Voltage regulator to field wire up in smoke

Lets start at the beginning...

72
Dodge
Charger
318


What modifications have been done to the car (especially in the engine compartment, under the dash and to the electrical)

Where did the smoke come from ( under dash in the engine compartment?)

do you have a wiring diagram?
mymopar.com
classiccarwiring.com

Watch this video



You should have an electronic voltage regulator. The way they work is one wire with full battery voltage (Blue?) goes to one of the field terminals on the alternator. Another wire (green?) from the other field terminal goes to the voltage regulator where it goes through circuity to produce a variable ground to very the field strength to modulate the output of the alternator.

If the alternator was changed recently the wrong year alternator may have been put in. older cars (69 and older????) used a ground field alternator. Rebuilders are short on round back alternator cores and use a square back core but they ground one of the terminals to convert it to be a functional equivalent to a round back.
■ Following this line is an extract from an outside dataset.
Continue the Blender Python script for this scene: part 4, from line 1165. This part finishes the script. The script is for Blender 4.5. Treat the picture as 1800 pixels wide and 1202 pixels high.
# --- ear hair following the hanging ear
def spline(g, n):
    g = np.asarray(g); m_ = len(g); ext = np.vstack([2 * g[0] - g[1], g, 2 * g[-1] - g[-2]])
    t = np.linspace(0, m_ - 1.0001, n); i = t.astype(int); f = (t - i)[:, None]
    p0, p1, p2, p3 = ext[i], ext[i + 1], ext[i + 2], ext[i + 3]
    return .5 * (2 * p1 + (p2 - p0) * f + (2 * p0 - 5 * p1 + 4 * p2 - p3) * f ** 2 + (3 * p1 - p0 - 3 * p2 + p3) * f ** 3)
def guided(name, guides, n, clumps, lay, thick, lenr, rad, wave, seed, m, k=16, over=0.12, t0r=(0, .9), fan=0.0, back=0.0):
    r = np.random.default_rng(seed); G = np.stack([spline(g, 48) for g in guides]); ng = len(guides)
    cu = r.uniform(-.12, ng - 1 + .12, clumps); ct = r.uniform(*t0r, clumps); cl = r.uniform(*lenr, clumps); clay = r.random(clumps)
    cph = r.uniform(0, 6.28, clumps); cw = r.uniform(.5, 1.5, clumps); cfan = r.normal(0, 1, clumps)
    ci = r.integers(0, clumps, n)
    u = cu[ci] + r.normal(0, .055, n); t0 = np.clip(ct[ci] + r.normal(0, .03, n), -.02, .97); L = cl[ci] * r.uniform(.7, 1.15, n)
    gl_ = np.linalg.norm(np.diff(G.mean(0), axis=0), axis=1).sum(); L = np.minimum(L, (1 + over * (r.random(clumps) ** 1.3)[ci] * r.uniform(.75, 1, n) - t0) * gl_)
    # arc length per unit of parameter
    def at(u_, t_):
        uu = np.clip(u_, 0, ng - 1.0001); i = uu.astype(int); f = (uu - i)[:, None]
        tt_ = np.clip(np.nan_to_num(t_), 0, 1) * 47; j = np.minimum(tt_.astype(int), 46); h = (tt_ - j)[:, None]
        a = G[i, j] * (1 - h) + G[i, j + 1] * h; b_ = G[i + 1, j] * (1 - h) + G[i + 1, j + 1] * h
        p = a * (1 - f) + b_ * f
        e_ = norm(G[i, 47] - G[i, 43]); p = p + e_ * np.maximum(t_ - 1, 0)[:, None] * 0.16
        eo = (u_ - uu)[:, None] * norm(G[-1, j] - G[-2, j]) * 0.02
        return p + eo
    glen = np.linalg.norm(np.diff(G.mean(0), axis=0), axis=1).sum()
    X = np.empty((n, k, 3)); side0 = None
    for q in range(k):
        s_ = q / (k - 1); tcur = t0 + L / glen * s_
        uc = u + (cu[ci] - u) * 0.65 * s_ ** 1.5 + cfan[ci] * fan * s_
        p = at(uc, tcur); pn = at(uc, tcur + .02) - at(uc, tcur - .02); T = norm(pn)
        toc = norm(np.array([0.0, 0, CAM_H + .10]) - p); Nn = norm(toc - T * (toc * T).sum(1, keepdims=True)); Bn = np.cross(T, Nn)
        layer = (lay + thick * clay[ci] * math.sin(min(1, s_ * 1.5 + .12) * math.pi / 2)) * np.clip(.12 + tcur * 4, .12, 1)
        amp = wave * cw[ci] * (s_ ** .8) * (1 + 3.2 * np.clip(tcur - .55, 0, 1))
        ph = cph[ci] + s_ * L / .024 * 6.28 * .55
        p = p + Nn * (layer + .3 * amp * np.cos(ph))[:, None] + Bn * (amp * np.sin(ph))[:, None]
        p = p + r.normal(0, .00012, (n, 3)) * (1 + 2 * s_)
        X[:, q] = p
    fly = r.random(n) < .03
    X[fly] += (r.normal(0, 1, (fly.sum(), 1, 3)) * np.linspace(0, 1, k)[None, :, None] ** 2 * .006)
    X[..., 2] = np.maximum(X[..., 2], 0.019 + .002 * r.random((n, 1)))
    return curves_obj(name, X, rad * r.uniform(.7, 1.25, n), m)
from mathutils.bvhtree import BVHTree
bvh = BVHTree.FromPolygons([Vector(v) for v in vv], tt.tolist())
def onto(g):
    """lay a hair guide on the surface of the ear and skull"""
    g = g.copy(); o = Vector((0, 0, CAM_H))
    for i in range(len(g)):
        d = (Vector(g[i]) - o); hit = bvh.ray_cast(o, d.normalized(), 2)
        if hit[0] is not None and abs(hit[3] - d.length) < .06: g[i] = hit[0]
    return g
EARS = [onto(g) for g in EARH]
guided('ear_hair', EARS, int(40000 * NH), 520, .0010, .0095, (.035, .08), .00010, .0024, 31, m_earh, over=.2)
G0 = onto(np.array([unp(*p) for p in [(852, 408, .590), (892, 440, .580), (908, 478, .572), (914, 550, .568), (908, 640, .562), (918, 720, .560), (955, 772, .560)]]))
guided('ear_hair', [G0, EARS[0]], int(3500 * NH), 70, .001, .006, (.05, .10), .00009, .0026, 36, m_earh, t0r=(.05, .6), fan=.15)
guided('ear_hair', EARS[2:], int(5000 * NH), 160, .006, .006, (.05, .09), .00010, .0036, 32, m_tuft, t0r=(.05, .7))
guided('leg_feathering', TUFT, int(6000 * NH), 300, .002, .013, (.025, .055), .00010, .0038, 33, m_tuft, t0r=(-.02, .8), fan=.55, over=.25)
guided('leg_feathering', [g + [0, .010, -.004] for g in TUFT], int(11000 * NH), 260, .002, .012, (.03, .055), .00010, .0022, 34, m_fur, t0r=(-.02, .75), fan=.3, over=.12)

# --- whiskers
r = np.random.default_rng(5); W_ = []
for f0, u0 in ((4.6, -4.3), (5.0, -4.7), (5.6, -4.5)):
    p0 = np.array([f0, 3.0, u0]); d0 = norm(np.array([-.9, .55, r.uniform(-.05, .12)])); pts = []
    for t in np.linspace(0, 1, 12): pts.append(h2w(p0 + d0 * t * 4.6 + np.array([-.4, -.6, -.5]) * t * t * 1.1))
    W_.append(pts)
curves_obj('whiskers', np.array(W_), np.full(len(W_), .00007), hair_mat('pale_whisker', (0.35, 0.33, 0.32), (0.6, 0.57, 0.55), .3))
to test the alternator remove both field wires and check for low numerical ohms on each field terminal to ground. any reading other than "OL" or what ever your gauge reads when both leads are not touching each other indicates the alternator might be bad.


you said the blue wire is fried, from where to where? can you see its entire length?

if it is in a wiring harness and it melted / fried it is very likely that other wires in contact with it are also fried.

What ever happened suggests you have a direct short somewhere. if you have an electronic choke look at that wire as it might have fallen off and is shorting to the Manifold

you will have to trace out the problem there is no magic bullet we can share. every failure with these old cars is unique to your car.